# YOUR INSTRUCTIONS
Transcribe the full listing exactly, and drop every picture.

# PROVIDED MATERIAL
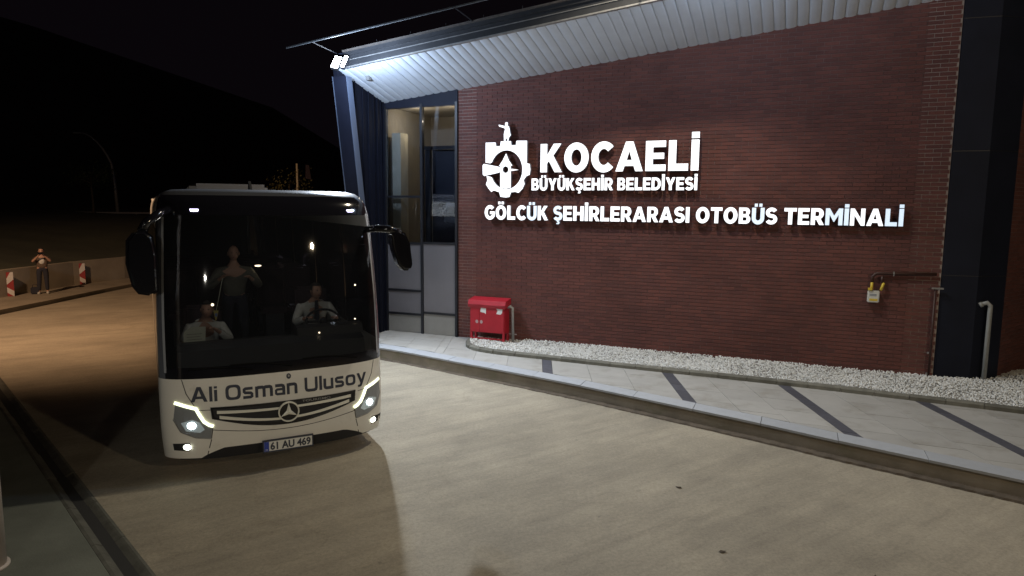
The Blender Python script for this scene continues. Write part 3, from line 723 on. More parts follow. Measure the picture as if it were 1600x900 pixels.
gm = thing("gas_pipe", "dark brown gas pipe with yellow valves running along the brick wall", "pipe", W(8.50, .0, 0), WROT)
MB().tube([(.0, -.06, 1.98), (.0, -.06, 2.08), (.05, -.06, 2.14), (.12, -.06, 2.15), (1.0, -.06, 2.17)], .028, 8).obj("pipe", M_brownp, gm, True)
MB().tube([(.16, -.07, 1.98), (.16, -.07, 2.1)], .024, 8).obj("pipe", M_brownp, gm, True)
for x_, dx in ((.0, -.0), (.17, .02)): MB().tube([(x_ - dx, -.075, 1.84), (x_ + dx, -.075, 1.98)], .024, 8).obj("valve", M_yellow, gm, True)
MB().box(.33, .345, -.095, -.02, 2.11, 2.19).obj("pipe_clamp", M_trim, gm)
mt = thing("gas_meter", "white meter box with yellow label hanging under the brown pipe", "meter", W(8.42, .02, 1.62), WROT)
MB().bbox(.02, .21, -.12, 0, 0, .21, .012).obj("meter_body", mat("meter box plastic", (.62, .62, .58), .5), mt)
MB().box(.05, .18, -.123, -.121, .03, .07).obj("label_strip", M_yellow, mt); MB().box(.05, .16, -.123, -.121, .12, .16).obj("label_strip", mat("grey window", (.3, .32, .35), .3), mt)
MB().box(.02, .08, -.145, -.05, .223, .26).obj("label_strip", M_yellow, mt)
vp = thing("conduit", "thin dark conduit with pale end cap up the corner beside the pillar", "pipe", W(9.50, .04, ZP), WROT)
MB().tube([(0, -.03, 0), (0.0, -.03, 1.66)], .02, 8).obj("pipe", M_brownp, vp, True); MB().box(-.06, .12, -.06, -.02, 1.66, 1.69).obj("end_cap", M_trim, vp)
for z_ in (.12, .5): MB().box(-.05, -.02, -.05, -.02, z_, z_ + .03).obj("bracket", M_trim, vp)
vp2 = None

# ------------------------------------------------------------ the coach
BO = Vector((-2.96, 8.46, 0)); BROT = math.radians(28.2)
bus = thing("coach", "white touring coach with dark windscreen and lit headlamps", "bus", BO, BROT)
Y0, BB = .15, .40
HW = [(0.2, 1.34), (.6, 1.365), (1.3, 1.365), (2.0, 1.355), (2.8, 1.32), (3.15, 1.30), (3.3, 1.275), (3.40, 1.23), (3.46, 1.12)]
LN = [(0.2, .06), (.45, .0), (1.15, .02), (1.5, .05), (2.3, .12), (3.0, .22), (3.25, .29), (3.38, .40), (3.46, .62)]
hw = lambda z: sinterp(z, HW); ln = lambda z: sinterp(z, LN)
def F(x, z):
    h = hw(z); q = min(abs(x) / h, 1.0); return Y0 + ln(z) - BB + BB * (1 - math.sqrt(max(0, 1 - q ** 3)))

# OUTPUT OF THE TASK
The Blender Python script for this scene continues. Write part 3, from line 723 on. More parts follow. Measure the picture as if it were 1600x900 pixels.
gm = thing("gas_pipe", "dark brown gas pipe with yellow valves running along the brick wall", "pipe", W(8.50, .0, 0), WROT)
MB().tube([(.0, -.06, 1.98), (.0, -.06, 2.08), (.05, -.06, 2.14), (.12, -.06, 2.15), (1.0, -.06, 2.17)], .028, 8).obj("pipe", M_brownp, gm, True)
MB().tube([(.16, -.07, 1.98), (.16, -.07, 2.1)], .024, 8).obj("pipe", M_brownp, gm, True)
for x_, dx in ((.0, -.0), (.17, .02)): MB().tube([(x_ - dx, -.075, 1.84), (x_ + dx, -.075, 1.98)], .024, 8).obj("valve", M_yellow, gm, True)
MB().box(.33, .345, -.095, -.02, 2.11, 2.19).obj("pipe_clamp", M_trim, gm)
mt = thing("gas_meter", "white meter box with yellow label hanging under the brown pipe", "meter", W(8.42, .02, 1.62), WROT)
MB().bbox(.02, .21, -.12, 0, 0, .21, .012).obj("meter_body", mat("meter box plastic", (.62, .62, .58), .5), mt)
MB().box(.05, .18, -.123, -.121, .03, .07).obj("label_strip", M_yellow, mt); MB().box(.05, .16, -.123, -.121, .12, .16).obj("label_strip", mat("grey window", (.3, .32, .35), .3), mt)
MB().box(.02, .08, -.145, -.05, .223, .26).obj("label_strip", M_yellow, mt)
vp = thing("conduit", "thin dark conduit with pale end cap up the corner beside the pillar", "pipe", W(9.50, .04, ZP), WROT)
MB().tube([(0, -.03, 0), (0.0, -.03, 1.66)], .02, 8).obj("pipe", M_brownp, vp, True); MB().box(-.06, .12, -.06, -.02, 1.66, 1.69).obj("end_cap", M_trim, vp)
for z_ in (.12, .5): MB().box(-.05, -.02, -.05, -.02, z_, z_ + .03).obj("bracket", M_trim, vp)
vp2 = None

# ------------------------------------------------------------ the coach
BO = Vector((-2.96, 8.46, 0)); BROT = math.radians(28.2)
bus = thing("coach", "white touring coach with dark windscreen and lit headlamps", "bus", BO, BROT)
Y0, BB = .15, .40
HW = [(0.2, 1.34), (.6, 1.365), (1.3, 1.365), (2.0, 1.355), (2.8, 1.32), (3.15, 1.30), (3.3, 1.275), (3.40, 1.23), (3.46, 1.12)]
LN = [(0.2, .06), (.45, .0), (1.15, .02), (1.5, .05), (2.3, .12), (3.0, .22), (3.25, .29), (3.38, .40), (3.46, .62)]
hw = lambda z: sinterp(z, HW); ln = lambda z: sinterp(z, LN)
def F(x, z):
    h = hw(z); q = min(abs(x) / h, 1.0); return Y0 + ln(z) - BB + BB * (1 - math.sqrt(max(0, 1 - q ** 3)))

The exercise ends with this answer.